_SHORT PROBLEM_
Up to and including the line that contains "COL = SC.collection", repeat each line of the data exactly, starting from the first.

_3D scene scripts_
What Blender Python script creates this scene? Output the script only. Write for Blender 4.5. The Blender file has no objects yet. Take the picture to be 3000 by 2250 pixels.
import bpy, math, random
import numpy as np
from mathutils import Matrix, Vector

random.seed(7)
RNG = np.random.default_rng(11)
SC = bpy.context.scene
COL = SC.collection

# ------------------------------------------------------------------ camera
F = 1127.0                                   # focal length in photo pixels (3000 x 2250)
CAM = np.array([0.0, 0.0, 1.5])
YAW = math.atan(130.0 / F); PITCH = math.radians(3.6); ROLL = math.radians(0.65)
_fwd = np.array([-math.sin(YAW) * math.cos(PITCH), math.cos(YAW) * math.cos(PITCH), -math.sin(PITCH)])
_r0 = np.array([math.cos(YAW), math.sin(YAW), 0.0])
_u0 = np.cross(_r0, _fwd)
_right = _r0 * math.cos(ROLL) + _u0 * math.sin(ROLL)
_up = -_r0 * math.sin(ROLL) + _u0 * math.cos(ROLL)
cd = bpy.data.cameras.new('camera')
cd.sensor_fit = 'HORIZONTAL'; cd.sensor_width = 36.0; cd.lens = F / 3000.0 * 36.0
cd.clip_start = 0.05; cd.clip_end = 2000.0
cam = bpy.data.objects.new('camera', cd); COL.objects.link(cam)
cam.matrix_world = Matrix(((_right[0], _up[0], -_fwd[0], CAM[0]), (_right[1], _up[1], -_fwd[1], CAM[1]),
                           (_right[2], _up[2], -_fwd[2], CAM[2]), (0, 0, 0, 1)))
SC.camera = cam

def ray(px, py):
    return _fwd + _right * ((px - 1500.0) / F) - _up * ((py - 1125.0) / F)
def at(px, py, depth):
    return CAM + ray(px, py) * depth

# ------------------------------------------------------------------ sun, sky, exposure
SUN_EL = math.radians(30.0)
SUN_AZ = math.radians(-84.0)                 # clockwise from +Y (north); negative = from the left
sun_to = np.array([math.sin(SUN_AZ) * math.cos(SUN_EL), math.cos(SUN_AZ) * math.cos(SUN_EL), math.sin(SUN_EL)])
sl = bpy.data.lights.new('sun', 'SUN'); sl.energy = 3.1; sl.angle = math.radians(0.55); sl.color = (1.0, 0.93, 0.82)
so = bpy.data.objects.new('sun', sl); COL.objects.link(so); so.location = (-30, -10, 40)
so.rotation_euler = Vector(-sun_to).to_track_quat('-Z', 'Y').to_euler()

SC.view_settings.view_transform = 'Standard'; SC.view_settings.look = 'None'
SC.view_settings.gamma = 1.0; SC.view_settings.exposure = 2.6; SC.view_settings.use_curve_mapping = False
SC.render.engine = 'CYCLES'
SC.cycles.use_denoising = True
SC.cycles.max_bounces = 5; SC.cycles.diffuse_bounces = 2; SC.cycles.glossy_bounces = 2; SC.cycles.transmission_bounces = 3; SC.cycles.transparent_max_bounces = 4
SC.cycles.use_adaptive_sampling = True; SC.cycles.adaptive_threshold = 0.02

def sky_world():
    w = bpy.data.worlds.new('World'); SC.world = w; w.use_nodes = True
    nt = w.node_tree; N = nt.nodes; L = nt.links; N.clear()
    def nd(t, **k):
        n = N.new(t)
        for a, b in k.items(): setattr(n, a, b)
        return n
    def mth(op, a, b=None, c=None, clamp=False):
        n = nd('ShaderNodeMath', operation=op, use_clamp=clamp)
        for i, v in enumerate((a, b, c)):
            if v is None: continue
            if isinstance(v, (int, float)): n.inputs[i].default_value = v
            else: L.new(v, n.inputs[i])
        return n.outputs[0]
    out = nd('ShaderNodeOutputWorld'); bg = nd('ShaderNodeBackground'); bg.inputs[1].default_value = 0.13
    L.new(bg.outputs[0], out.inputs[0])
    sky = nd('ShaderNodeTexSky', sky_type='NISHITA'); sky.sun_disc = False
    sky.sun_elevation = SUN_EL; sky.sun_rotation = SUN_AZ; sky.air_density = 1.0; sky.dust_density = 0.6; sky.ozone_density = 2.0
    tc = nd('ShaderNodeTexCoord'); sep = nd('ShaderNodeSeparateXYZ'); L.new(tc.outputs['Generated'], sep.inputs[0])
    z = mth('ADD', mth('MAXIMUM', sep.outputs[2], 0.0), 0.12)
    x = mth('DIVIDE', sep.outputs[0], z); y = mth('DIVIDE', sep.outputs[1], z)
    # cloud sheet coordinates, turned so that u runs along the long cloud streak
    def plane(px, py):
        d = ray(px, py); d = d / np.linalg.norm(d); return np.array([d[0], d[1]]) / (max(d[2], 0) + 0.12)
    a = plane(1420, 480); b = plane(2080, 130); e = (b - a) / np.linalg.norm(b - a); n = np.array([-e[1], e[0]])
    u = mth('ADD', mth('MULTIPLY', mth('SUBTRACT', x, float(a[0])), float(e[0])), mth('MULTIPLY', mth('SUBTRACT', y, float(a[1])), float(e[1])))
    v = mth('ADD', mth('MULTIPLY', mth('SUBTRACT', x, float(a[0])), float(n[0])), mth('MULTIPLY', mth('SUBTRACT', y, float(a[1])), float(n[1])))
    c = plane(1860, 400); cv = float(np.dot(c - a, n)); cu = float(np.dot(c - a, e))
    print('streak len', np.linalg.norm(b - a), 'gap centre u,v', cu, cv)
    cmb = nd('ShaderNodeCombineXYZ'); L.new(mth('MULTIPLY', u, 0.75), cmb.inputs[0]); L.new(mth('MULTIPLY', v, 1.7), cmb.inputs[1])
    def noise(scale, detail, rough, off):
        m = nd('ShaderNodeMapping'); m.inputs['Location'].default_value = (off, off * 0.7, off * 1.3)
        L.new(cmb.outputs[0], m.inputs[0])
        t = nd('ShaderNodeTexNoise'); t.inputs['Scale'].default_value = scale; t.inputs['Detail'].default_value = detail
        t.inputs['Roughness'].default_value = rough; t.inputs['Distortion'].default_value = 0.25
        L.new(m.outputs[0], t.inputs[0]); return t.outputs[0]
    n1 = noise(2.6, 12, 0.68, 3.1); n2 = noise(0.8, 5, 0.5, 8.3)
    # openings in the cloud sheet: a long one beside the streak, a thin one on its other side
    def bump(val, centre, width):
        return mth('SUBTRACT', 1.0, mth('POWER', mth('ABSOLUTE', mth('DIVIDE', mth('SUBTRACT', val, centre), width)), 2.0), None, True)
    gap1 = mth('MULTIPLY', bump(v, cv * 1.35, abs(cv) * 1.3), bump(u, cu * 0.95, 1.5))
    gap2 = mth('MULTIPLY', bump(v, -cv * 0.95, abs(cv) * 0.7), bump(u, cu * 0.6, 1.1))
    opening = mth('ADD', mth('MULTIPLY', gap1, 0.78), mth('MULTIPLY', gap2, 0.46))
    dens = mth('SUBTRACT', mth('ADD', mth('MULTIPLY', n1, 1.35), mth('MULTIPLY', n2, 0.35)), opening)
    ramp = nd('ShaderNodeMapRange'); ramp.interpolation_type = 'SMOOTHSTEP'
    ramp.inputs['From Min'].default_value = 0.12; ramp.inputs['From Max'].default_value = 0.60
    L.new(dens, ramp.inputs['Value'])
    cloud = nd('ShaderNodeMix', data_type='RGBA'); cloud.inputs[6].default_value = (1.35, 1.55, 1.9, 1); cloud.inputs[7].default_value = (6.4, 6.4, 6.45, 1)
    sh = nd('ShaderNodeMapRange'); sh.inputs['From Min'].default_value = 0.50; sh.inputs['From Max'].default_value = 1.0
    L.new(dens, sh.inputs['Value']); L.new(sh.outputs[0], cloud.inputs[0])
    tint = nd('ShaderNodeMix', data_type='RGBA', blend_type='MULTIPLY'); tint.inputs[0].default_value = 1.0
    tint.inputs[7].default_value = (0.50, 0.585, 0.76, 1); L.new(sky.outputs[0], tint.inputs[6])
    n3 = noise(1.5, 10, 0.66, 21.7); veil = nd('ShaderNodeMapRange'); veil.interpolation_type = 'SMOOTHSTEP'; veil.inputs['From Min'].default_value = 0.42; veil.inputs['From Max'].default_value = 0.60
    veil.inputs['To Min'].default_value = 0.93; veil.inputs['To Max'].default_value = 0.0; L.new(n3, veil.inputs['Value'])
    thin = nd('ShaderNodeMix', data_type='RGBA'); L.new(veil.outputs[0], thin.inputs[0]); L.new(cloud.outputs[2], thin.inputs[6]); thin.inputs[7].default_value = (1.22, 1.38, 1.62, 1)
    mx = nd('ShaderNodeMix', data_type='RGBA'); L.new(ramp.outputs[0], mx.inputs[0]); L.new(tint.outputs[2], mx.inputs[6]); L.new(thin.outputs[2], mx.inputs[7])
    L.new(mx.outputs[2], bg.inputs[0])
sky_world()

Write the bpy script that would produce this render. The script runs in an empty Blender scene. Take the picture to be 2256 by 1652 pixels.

_THE OUTPUT_
What Blender Python script creates this scene? Output the script only. Write for Blender 4.5. The Blender file has no objects yet. Take the picture to be 3000 by 2250 pixels.
import bpy, math, random
import numpy as np
from mathutils import Matrix, Vector

random.seed(7)
RNG = np.random.default_rng(11)
SC = bpy.context.scene
COL = SC.collection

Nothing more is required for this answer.